● Material provided
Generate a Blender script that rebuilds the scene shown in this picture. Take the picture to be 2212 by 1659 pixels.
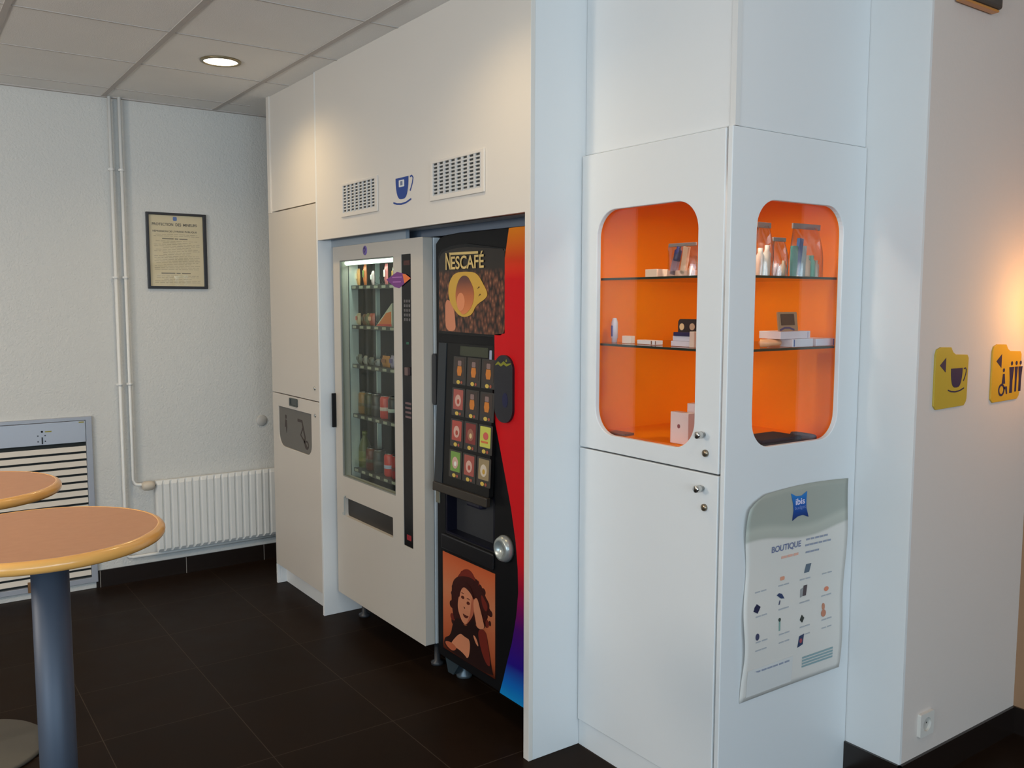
import bpy, bmesh, math, random
from mathutils import Vector, Matrix
from mathutils.geometry import tessellate_polygon
for o in list(bpy.data.objects): bpy.data.objects.remove(o, do_unlink=True)
SC = bpy.context.scene; COL = SC.collection
random.seed(4)
PI = math.pi
def s2l(c):
    return tuple(((x/255)/12.92 if x/255 <= .04045 else ((x/255+.055)/1.055)**2.4) for x in c)

# ---------------------------------------------------------------- camera
cd = bpy.data.cameras.new('camera'); cam = bpy.data.objects.new('camera', cd); COL.objects.link(cam)
cd.sensor_width = 36; cd.sensor_fit = 'HORIZONTAL'; cd.lens = 1920.84/2212*36; cd.clip_start = .05
cam.matrix_world = Matrix.Translation((4.886, -1.783, 1.62)) @ (
    Matrix.Rotation(.95641, 4, 'Z') @ Matrix.Rotation(PI/2-.09255, 4, 'X') @ Matrix.Rotation(.00157, 4, 'Z'))
SC.camera = cam
# ---------------------------------------------------------------- light and exposure
SC.view_settings.view_transform = 'Standard'; SC.view_settings.look = 'None'
SC.view_settings.gamma = 1; SC.view_settings.use_curve_mapping = False
SC.view_settings.exposure = 0.18
wd = bpy.data.worlds.new('world'); SC.world = wd; wd.use_nodes = True
bg = wd.node_tree.nodes['Background']; bg.inputs[0].default_value = (.62, .80, 1, 1); bg.inputs[1].default_value = .35
def area(name, loc, target, sx, sy, power, col):
    l = bpy.data.lights.new(name, 'AREA'); l.shape = 'RECTANGLE'; l.size = sx; l.size_y = sy
    l.energy = power; l.color = col
    o = bpy.data.objects.new(name, l); COL.objects.link(o); o.location = loc
    o.rotation_euler = (Vector(target)-Vector(loc)).to_track_quat('-Z', 'Y').to_euler(); return o
# daylight entering by the two window walls of the lobby behind the camera
area('daylight_east', (8.75, -2.0, 1.75), (0, -2.0, 1.9), 5.2, 1.5, 120, (.60, .82, 1))
area('daylight_front', (5.9, -5.8, 1.75), (4.6, 0, 1.9), 4.2, 1.5, 105, (.58, .81, 1))
def spot(name, loc, power, col, angle=120, blend=.8, size=.05, aim=(0, 0, -1)):
    l = bpy.data.lights.new(name, 'SPOT'); l.energy = power; l.color = col; l.spot_size = math.radians(angle); l.spot_blend = blend
    l.shadow_soft_size = size
    o = bpy.data.objects.new(name, l); COL.objects.link(o); o.location = loc
    o.rotation_euler = Vector(aim).to_track_quat('-Z', 'Y').to_euler(); return o

def lobby_fill(x, y, z, p):  # added fill lights without fixtures, raising the ambient level on ceiling and walls
    l = bpy.data.lights.new('lobby_fill_light', 'POINT'); l.energy = p; l.color = (1, .88, .74); l.shadow_soft_size = .22
    o = bpy.data.objects.new('lobby_fill_light', l); COL.objects.link(o); o.location = (x, y, z)
lobby_fill(1.8, -3.7, 2.0, 92); lobby_fill(4.6, -4.2, 2.0, 44); lobby_fill(7.0, -1.2, 2.0, 22)

# ---------------------------------------------------------------- materials
MATS = {}
def mat(name, col, rough=.5, metal=0, spec=.5, emit=None, estr=0, bump=None, coat=0):
    if name in MATS: return MATS[name]
    m = bpy.data.materials.new(name); m.use_nodes = True; nt = m.node_tree; b = nt.nodes['Principled BSDF']
    b.inputs['Base Color'].default_value = (*col, 1); b.inputs['Roughness'].default_value = rough
    b.inputs['Metallic'].default_value = metal; b.inputs['Specular IOR Level'].default_value = spec
    if coat: b.inputs['Coat Weight'].default_value = coat; b.inputs['Coat Roughness'].default_value = .08
    if emit: b.inputs['Emission Color'].default_value = (*emit, 1); b.inputs['Emission Strength'].default_value = estr
    if bump:
        sc, st, dist = bump
        tc = nt.nodes.new('ShaderNodeTexCoord'); n = nt.nodes.new('ShaderNodeTexNoise'); bp = nt.nodes.new('ShaderNodeBump')
        n.inputs['Scale'].default_value = sc; n.inputs['Detail'].default_value = 3
        nt.links.new(tc.outputs['Object'], n.inputs['Vector']); nt.links.new(n.outputs[0], bp.inputs['Height'])
        bp.inputs['Strength'].default_value = st; bp.inputs['Distance'].default_value = dist
        nt.links.new(bp.outputs[0], b.inputs['Normal'])
    MATS[name] = m; return m
def variegate(m, sc, c1, c2, stretch=(1, 1, 1), detail=4):
    nt = m.node_tree; b = nt.nodes['Principled BSDF']
    tc = nt.nodes.new('ShaderNodeTexCoord'); mp = nt.nodes.new('ShaderNodeMapping'); n = nt.nodes.new('ShaderNodeTexNoise')
    mp.inputs['Scale'].default_value = stretch; n.inputs['Scale'].default_value = sc; n.inputs['Detail'].default_value = detail
    r = nt.nodes.new('ShaderNodeValToRGB'); r.color_ramp.elements[0].position = .35; r.color_ramp.elements[1].position = .65
    r.color_ramp.elements[0].color = (*c1, 1); r.color_ramp.elements[1].color = (*c2, 1)
    nt.links.new(tc.outputs['Object'], mp.inputs[0]); nt.links.new(mp.outputs[0], n.inputs['Vector'])
    nt.links.new(n.outputs[0], r.inputs[0]); nt.links.new(r.outputs[0], b.inputs['Base Color']); return m
WHITE = mat('white_laminate', (.74, .745, .74), .38, spec=.4)
CREAMW = mat('cream_laminate', (.70, .655, .60), .42, spec=.35)
CUPW = mat('cupboard_laminate', (.60, .55, .49), .42, spec=.35)
WHITE2 = mat('white_laminate_edge', (.70, .69, .67), .5)
PAINT = mat('white_paint', (.72, .715, .70), .8, spec=.2, bump=(60, .15, .002))
WALLP = mat('white_textured_wall', (.64, .63, .60), .85, spec=.2, bump=(95, .9, .004))
LOBBY = mat('lobby_wall', (.22, .17, .13), .7)
RWALL = mat('cream_wall', (.66, .58, .52), .8, spec=.2, bump=(80, .3, .002))
CEIL = mat('ceiling_tile', (.54, .52, .50), .95, spec=.1, bump=(220, .6, .002))
TBAR = mat('ceiling_bar', (.50, .46, .43), .6)
variegate(CEIL, 2.2, (.84, .82, .79), (.87, .85, .82))
BLACK = mat('black_plastic', (.008, .008, .009), .4, spec=.18)
GLOSSBLK = mat('gloss_black', (.007, .007, .008), .2, spec=.22)
DARKGREY = mat('dark_grey_plastic', (.035, .036, .040), .4)
CHROME = mat('chrome', (.62, .62, .60), .18, 1)
METAL = mat('brushed_metal', (.42, .45, .50), .32, 1)
BLUEMETAL = mat('blue_grey_metal', (.060, .075, .105), .5, .25)
ALU = mat('grey_metal', (.40, .42, .47), .45, .3)
SLAT = mat('cream_slat', (.66, .60, .52), .5)
RADW = mat('radiator_enamel', (.76, .75, .72), .35)
WOODTOP = mat('beech_top', (.42, .20, .09), .42)
variegate(WOODTOP, 60, (.535, .25, .12), (.56, .265, .13), (1, .5, 1))
WOODEDGE = mat('beech_edge', (.88, .43, .11), .25, coat=.35)
ORANGE = mat('orange_laminate', (.97, .235, .004), .6, spec=.05)
CREAM = mat('machine_cream', (.545, .50, .44), .42)
SIDEW = mat('machine_side', (.74, .78, .80), .45)
INNER = mat('machine_interior', (.055, .052, .040), .5)
TAGM = mat('price_rail', (.45, .46, .36), .5)
BLUE = mat('sign_blue', s2l((22, 62, 140)), .5)
NAVY = mat('navy', s2l((38, 34, 70)), .5)
PAPER = mat('paper', (.66, .64, .62), .6)
NOTICEP = mat('notice_paper', s2l((205, 190, 155)), .6)
INK = mat('ink', (.05, .05, .05), .7); INK2 = mat('faint_ink', s2l((150, 140, 118)), .8)
TILEB = mat('dark_skirting_tile', (.014, .009, .007), .25)
CLEARP = None
def glassy(name, tint=(1, 1, 1), refl=.6, rough=.02, alpha_tint=1.0):
    m = bpy.data.materials.new(name); m.use_nodes = True; nt = m.node_tree; nt.nodes.clear()
    out = nt.nodes.new('ShaderNodeOutputMaterial'); mix = nt.nodes.new('ShaderNodeMixShader')
    t = nt.nodes.new('ShaderNodeBsdfTransparent'); g = nt.nodes.new('ShaderNodeBsdfGlossy'); f = nt.nodes.new('ShaderNodeLayerWeight')
    pw_ = nt.nodes.new('ShaderNodeMath'); pw_.operation = 'POWER'; pw_.inputs[1].default_value = 5; nt.links.new(f.outputs['Facing'], pw_.inputs[0]); f.inputs[0].default_value = .5
    sc = nt.nodes.new('ShaderNodeMath'); sc.operation = 'MULTIPLY_ADD'; sc.inputs[1].default_value = .96; sc.inputs[2].default_value = .04; nt.links.new(pw_.outputs[0], sc.inputs[0])
    mul = nt.nodes.new('ShaderNodeMath'); mul.operation = 'MULTIPLY'; mul.inputs[1].default_value = refl; mul.use_clamp = True
    t.inputs[0].default_value = (*tint, 1); g.inputs['Roughness'].default_value = rough
    nt.links.new(sc.outputs[0], mul.inputs[0]); nt.links.new(mul.outputs[0], mix.inputs[0])
    nt.links.new(t.outputs[0], mix.inputs[1]); nt.links.new(g.outputs[0], mix.inputs[2]); nt.links.new(mix.outputs[0], out.inputs[0])
    MATS[name] = m; return m
GLASS = glassy('window_pane', (.99, .99, .98), 1.1)
VGLASS = glassy('vending_pane', (.86, .89, .85), .8)
SHELFG = glassy('shelf_glass', (.90, .94, .88), 1.0)
CLEAR = glassy('clear_plastic', (.93, .92, .90), 3.2, .12)
PGLASS = glassy('picture_glass', (1, 1, 1), .5)
SHELFEDGE = mat('glass_edge', (.012, .022, .012), .3)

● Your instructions
Quote, please, every line of the material above from its start through the line that has "return tuple(((x/255)/12.92 if", reproducing the words exactly and dropping any images.

● Expected answer
Generate a Blender script that rebuilds the scene shown in this picture. Take the picture to be 2212 by 1659 pixels.
import bpy, bmesh, math, random
from mathutils import Vector, Matrix
from mathutils.geometry import tessellate_polygon
for o in list(bpy.data.objects): bpy.data.objects.remove(o, do_unlink=True)
SC = bpy.context.scene; COL = SC.collection
random.seed(4)
PI = math.pi
def s2l(c):
    return tuple(((x/255)/12.92 if x/255 <= .04045 else ((x/255+.055)/1.055)**2.4) for x in c)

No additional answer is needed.